The main disadvantage is that many people find it hard to learn. However, this is a function (heh) of functional programming rather than the language itself. It's actually a simpler language than Scala in many ways because it tries to do one thing well--for example, it has no sub-typing, so you do not have to ever worry about covariance and contravariance.

Now, my point here is not that you should always use Haskell, just that you should seriously consider it. Too many people dismiss it out of hand almost as a joke when it is anything but.

2 comments

Thanks for your support. Like I mentioned, I will circle back to Haskell as the business develops. If I was the only programmer in my startup, I would likely go with Haskell for important components of our software. But I have concerns about hiring a large team that would thrive in Haskell. One never knows - I'm keeping an open mind :)
Hmm, I'm not convinced that hiring a team of good developers for Scala is all that much harder than hiring good Haskell programmers. Haskell has a disproportionate number of very capable people interested in it, and from what I've heard acts as both a way to attract top developers and as something of a filter (at least in encouraging applicants to be more self-selected).

I think these effects cancel out Haskell's relative lack of popularity unless you expect to be hiring at the enterprise Java level--something like literally thousands of developers.

Anyhow, keeping an open mind is the most important thing, and you clearly have no problems there. I just wish others would follow suit in that regard.

"The core of ZLemma.com is a mathematical framework involving highly structured data representations and numerical algorithms."

You might also consider a Haskell core, surrounded by a Python website. (Or any other website language/framework you like.) It strikes me as likely you have some sort of relatively small interface you can define between those two things, and then you can use the strengths of everything.

I am with you on this. More on this in Part 2 of the post.
Haskell's syntax is weird compared to more popular languages. This is the main reason it's hard.

That said, It's a better choice than Scala for math.

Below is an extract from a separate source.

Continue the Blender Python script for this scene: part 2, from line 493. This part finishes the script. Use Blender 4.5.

However, if the math is numerical algorithms, Python is better than either Haskell or Scala.

I'm not sure why they need to settle on one language. Seems like painting the bike shed. For better or worse, every sufficiently large web system has a number of languages being used behind the scenes.

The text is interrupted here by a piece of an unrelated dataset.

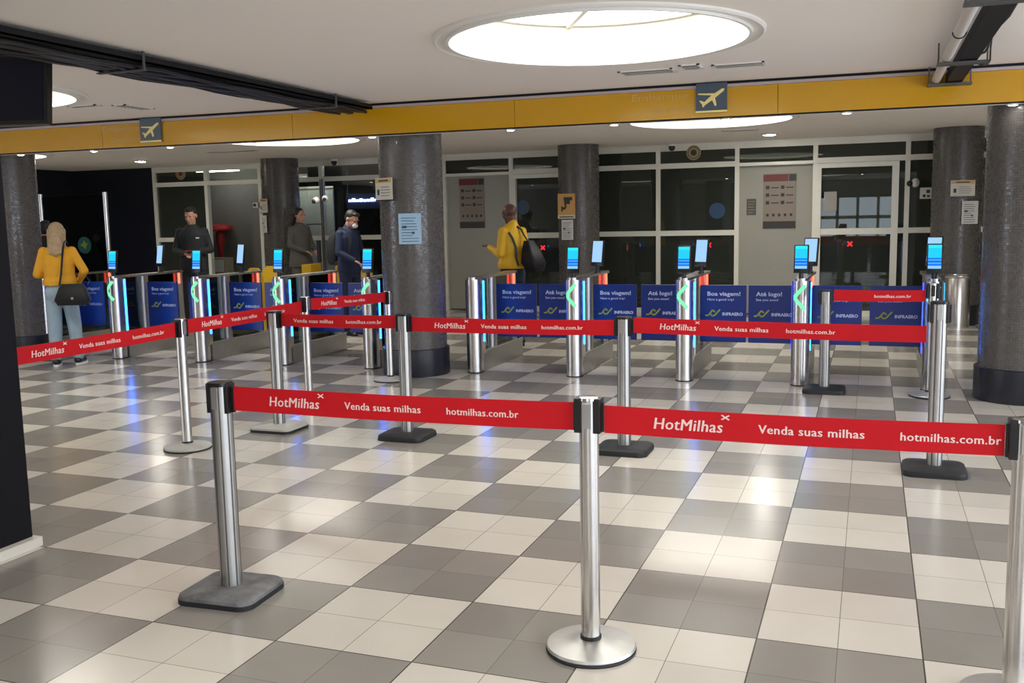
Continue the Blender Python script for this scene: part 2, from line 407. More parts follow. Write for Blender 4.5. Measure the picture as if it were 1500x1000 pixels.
# ------------------------------------------------------------------ round light wells
def light_well(x, y, label, group='round light wells in the ceiling'):
    t = tag(empty('round_ceiling_light', (x, y, ZC)), label, 'ceiling light', group)
    MB().lathe([(RW+.10, .001), (RW+.10, -.012), (RW+.085, -.022), (RW+.07, -.012), (RW+.045, -.010), (RW+.02, -.012), (RW+.015, -.028), (RW-.005, -.028), (RW-.005, .0), (RW+.005, .01)], seg=96).build('ring', M['white_trim'], t, 40)
    MB().lathe([(RW, -.02), (RW, .10), (RW-.02, .13), (RW-.035, .24), (RW-.06, .25), (RW-.06, .26), (RW, .28)], seg=96).build('well', M['well'], t, 40)
    MB().lathe([(0, .262), (RW-.01, .262)], seg=64).build('diffuser', M['sky_disc'], t, normals=True)
    a = math.radians(118); bar = MB()
    bar.box((-RW+.03, -.018, .235), (RW-.03, .018, .258), rot=Matrix.Rotation(a, 4, 'Z'), piv=(0, 0, .25))
    bar.build('cross_bar', M['white_trim'], t)
    return t
wl = ['large round recessed ceiling light above the front barriers', 'round ceiling light half hidden behind the hanging black monitor',
      'round ceiling light off to the right of the front barriers', 'round ceiling light at the far left before the yellow fascia',
      'round ceiling light behind the yellow fascia, right of the yellow-jacketed man', 'round ceiling light behind the yellow fascia, left of the big middle pillar',
      'round ceiling light behind the yellow fascia at its far left end', 'round ceiling light behind the right-hand pillar',
      'round ceiling light behind the viewer, centre', 'round ceiling light behind the viewer, left', 'round ceiling light behind the viewer, right', 'round ceiling light behind the viewer, far left']
for (x, y), l in zip(WELLS, wl): light_well(x, y, l)

# ------------------------------------------------------------------ pillars
def pillar(x, y, label, h=ZC):
    R = .335
    t = tag(empty('round_pillar', (x, y, 0)), label, 'pillar', 'mosaic clad round pillars')
    bm = bmesh.new(); n = 72; uvl = bm.loops.layers.uv.new('UVMap'); zs = [.27, h]
    ring = [[bm.verts.new((R*math.cos(2*PI*k/n), R*math.sin(2*PI*k/n), z)) for k in range(n)] for z in zs]
    for k in range(n):
        f = bm.faces.new((ring[0][k], ring[0][(k+1) % n], ring[1][(k+1) % n], ring[1][k]))
        for lp, (u, v) in zip(f.loops, ((k, 0), (k+1, 0), (k+1, 1), (k, 1))): lp[uvl].uv = (u/n*2*PI*R, zs[v])
        f.smooth = True
    me = bpy.data.meshes.new('shaft'); bm.to_mesh(me); bm.free(); me.materials.append(M['mosaic'])
    o = bpy.data.objects.new('shaft', me); COL.objects.link(o); o.parent = t
    MB().lathe([(0, 0), (.36, 0), (.362, .01), (.362, .285), (.355, .29), (R, .29)], seg=72).build('plinth', M['plinth'], t, 40)
    return t
PIL = {'C1': (-4.82, 5.70), 'C2': (1.02, 5.62), 'C6': (-10.45, 5.7), 'C3': (-10.42, 11.72), 'C4': (-4.73, 11.72), 'C5': (.92, 11.72)}
pillar(*PIL['C1'], 'thick grey mosaic pillar in the middle, two notices on it, a red ribbon ending beside it')
pillar(*PIL['C2'], 'thick grey mosaic pillar at the right edge, with a dark blue-black plinth')
pillar(*PIL['C6'], 'grey mosaic pillar at the left edge, beside the woman in yellow')
pillar(*PIL['C3'], 'far mosaic pillar behind the left gates, small notices on it')
pillar(*PIL['C4'], 'far mosaic pillar behind the gates carrying a camera warning sign')
pillar(*PIL['C5'], 'far mosaic pillar at the right, half hidden behind the thick right pillar')

# ------------------------------------------------------------------ yellow fascia
def fascia():
    t = tag(empty('yellow_fascia', (0, 0, 0)), 'long glossy yellow fascia beam hanging across the hall below the ceiling', 'beam')
    A = Vector((-13.0, 4.83, 0)); B = Vector((4.9, 5.27, 0)); d = (B-A).normalized(); nrm = Vector((d.y, -d.x, 0))  # nrm to the viewer
    def P(s_, off, z): p = A+d*s_+nrm*off; return (p.x, p.y, z)
    Ln = (B-A).length
    def bar(o0, o1, z0, z1, s0=0, s1=Ln, m=None):
        m = m or MB(); ring = lambda s_: [P(s_, o0, z0), P(s_, o1, z0), P(s_, o1, z1), P(s_, o0, z1)]
        return m.loft([ring(s0), ring(s1)])
    p = MB(); k = 0; seg = 2.4; s_ = 0
    while s_ < Ln: bar(-.03, 0, 2.497, 2.748, s_, min(s_+seg-.004, Ln), p); s_ += seg
    p.build('panels', M['yellow'], t)
    bar(-.02, .004, 2.75, 2.775).build('pale_strip', M['mauve'], t)
    bar(-.03, -.012, 2.775, ZC-.001).build('shadow_gap', M['tray'], t)
    bar(-.095, -.031, 2.485, 2.50).build('soffit', M['ceiling'], t)
    bar(-.031, -.0, 2.485, 2.496).build('bottom_trim', M['tray'], t)
    bar(-.105, -.095, 2.485, ZC-.001).build('back_panel', M['ceiling'], t)
    return A, d, nrm
FA, FD, FN = fascia()
def fpt(x, off=0.0, z=2.6):
    s_ = (x-FA.x)/FD.x; p = FA+FD*s_+FN*off; return Vector((p.x, p.y, z))
def downlight(p, label, group, r=.055, drop=.012, lamp='lamp_disc'):
    t = tag(empty('downlight', p), label, 'downlight', group)
    MB().lathe([(r*1.35, 0), (r*1.35, -drop*.6), (r*1.1, -drop), (r, -drop), (r, 0)], seg=24).build('rim', M['white_plastic'], t, 40)
    MB().lathe([(0, -drop*1.5), (r*.6, -drop*1.3), (r, -drop*.7)], seg=20).build('lens', M[lamp], t, 60)
XB = [-9.42, -8.38, -7.36, -6.34, -4.93, -3.465, -2.46, -1.45, -.44, .83, -10.44, 1.9]
for i, x in enumerate(XB):
    pos = ['at the far left of', 'second from the left along', 'right of the left aeroplane sign under', 'above the third gate under', 'just left of the thick middle pillar under',
           'right of the thick middle pillar under', 'half way between the pillars under', 'below the right aeroplane sign under', 'left of the cable tray under', 'against the right pillar under', 'beyond the left pillar under', 'right of the right pillar under'][i]
    downlight(fpt(x, -.052, 2.485), 'small round downlight %s the yellow fascia' % pos, 'downlights under the yellow fascia', .036, .012)
downlight((-12.6, 10.6, ZC), 'small round ceiling downlight behind the fascia at far left', 'downlights in the rear ceiling', .09, .02, 'lamp_bright')
downlight((-1.66, 11.2, ZC), 'small round ceiling downlight in front of the glass wall at right', 'downlights in the rear ceiling', .09, .02, 'lamp_bright')

# aeroplane signs
def plane_sign(x, label, w=.27):
    p = fpt(x, .012, 0); t = tag(empty('aeroplane_sign', p, math.atan2(FD.y, FD.x)), label, 'sign', 'aeroplane signs on the fascia')
    MB().box((-w/2, -.012, 2.535), (w/2, .006, 2.79), .004).build('sign_board', M['slate'], t)
    MB().box((-w/2-.003, -.018, 2.535), (w/2+.003, -.0125, 2.552)).build('underline', M['plane'], t)
    # aeroplane: fuselage rising to the right, two wings, tail
    poly = MB()
    def q(pts): poly.prism([(a*w, 2.665+c*w) for a, c in pts], -.020, -.0125, 'y')
    q([(-.30, -.21), (-.22, -.25), (.06, -.07), (.40, .19), (.42, .26), (.34, .26), (-.02, .04)])       # fuselage
    q([(.02, .06), (-.42, .10), (-.43, .14), (.12, .12)])      # far wing
    q([(.02, -.08), (.12, -.02), (.17, -.25), (.12, -.29)])      # near wing
    q([(-.30, -.21), (-.39, -.10), (-.34, -.09), (-.22, -.14)])  # fin
    q([(-.30, -.2), (-.22, -.25), (-.24, -.30), (-.28, -.30)])
    poly.build('aeroplane_mark', M['plane'], t)
    return t
plane_sign(-1.57, 'dark blue aeroplane sign on the fascia, to the right')
plane_sign(-7.54, 'blue-grey aeroplane sign on the fascia, to the left')
for x, lb in ((-2.28, 'faded departure lettering beside the right aeroplane sign'), (-8.2, 'faded departure lettering beside the left aeroplane sign')):
    def fn(u, v, x=x): p = fpt(x+u, .003, 2.56+v); return p
    t = tag(empty('fascia_lettering', (0, 0, 0)), lb, 'lettering'); flat_text('word', [('Embarque', 0, .11, .062, .0, 0, .50), ('Departure', .12, 0, .045, 0, 0, .38)], M['faint'], t, fn)

# ------------------------------------------------------------------ glass wall at the far end
YF = 12.5
XM = [-15.2, -13.9, -12.64, -11.38, -10.02, -8.74, -7.47, -6.18, -4.86, -3.57, -2.28, -1.07, .28, 1.6, 2.9, 4.2, 5.0]
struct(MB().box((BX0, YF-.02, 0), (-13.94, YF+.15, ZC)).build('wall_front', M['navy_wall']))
def bay(n, x0, x1, kind):
    fr = MB(); W = .035; D0, D1 = YF-.05, YF+.05
    fr.box((x0-W, D0, 0), (x0+W, D1, ZC-.001)); fr.box((x0+W, D0+.005, 2.69), (x1-W, D1-.005, ZC-.001))
    if kind in ('panel',):
        fr.box((x0+W, D0-.02, 2.405), (x1-W, D1, 2.455))
    else:
        fr.box((x0+W, D0+.005, 2.405), (x1-W, D1-.005, 2.49))
        if n != 2: fr.box((x0+W, D0+.005, 1.30), (x1-W, D1-.005, 1.385)); fr.box((x0+W, D0+.005, 0.0), (x1-W, D1-.005, .09))
    if kind == 'door':
        fr.box((x0+W, D0-.03, 2.33), (x1-.12, D1, 2.40)); fr.box((x0+W, D0-.03, 0.02), (x0+W+.06, D1, 2.33)); fr.box((x1-.22, D0-.03, 0.02), (x1-.12, D1, 2.33))
        fr.box((x0+.1, D0-.02, 1.29), (x1-.2, D1, 1.375))
    f = struct(fr.build('window_%d' % n, M['alu_frame']))
    gl = MB(); y = YF
    if kind == 'panel':
        gl.box((x0+W, y-.004, 2.455), (x1-W, y+.004, 2.69)).build('pane', M['facade_glass'], f)
        MB().box((x0+W, y+.03, .02), (x1-W, y+.045, 2.405)).build('grey_door_leaf', M['frosted'], f)
    else:
        for z0, z1 in (((.09, 1.30), (1.385, 2.405), (2.49, 2.69)) if n != 2 else ((2.49, 2.69),)): gl.box((x0+W, y-.004, z0), (x1-W, y+.004, z1))
        gl.build('pane', M['clear_glass' if n in (2, 3, 4) else 'facade_glass'], f)
    return f
kinds = {1: 'glass', 2: 'glass', 3: 'glass', 4: 'glass', 5: 'glass', 6: 'panel', 7: 'door', 8: 'glass', 9: 'glass', 10: 'panel', 11: 'door', 12: 'glass', 13: 'glass', 14: 'glass', 15: 'glass'}
BAY = {}
for i in range(1, 16): BAY[i] = bay(i, XM[i], XM[i+1], kinds[i])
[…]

Syntax is by far the most superficial difference. If you're going to actually use functional programming, the trick will be learning the paradigm and not worrying about syntax. In fact, from that perspective, I think Haskell syntax actually wins out: it's extremely simple and very well-suited to functional programming. I found things like curried functions and recursion much easier to grasp and use in Haskell than in Scheme when I was learning both simultaneously.

I certainly do not think that syntax is anywhere near why some people find Haskell hard to pick up. Thanks to pattern matching, the syntax is very visual and thanks to having relatively few forms and keywords, it's much simpler than most imperative languages'.

Also, I'm not suggesting necessarily using Haskell exclusively, by any means; I just want more people to consider it at all!

Well, I'm still not so sure. I've been doing functional programming for 20 years and I thought Haskell syntax was weird.
I find Haskell's syntax very attractive. It is the same style in which one would express domains and operations on a whiteboard.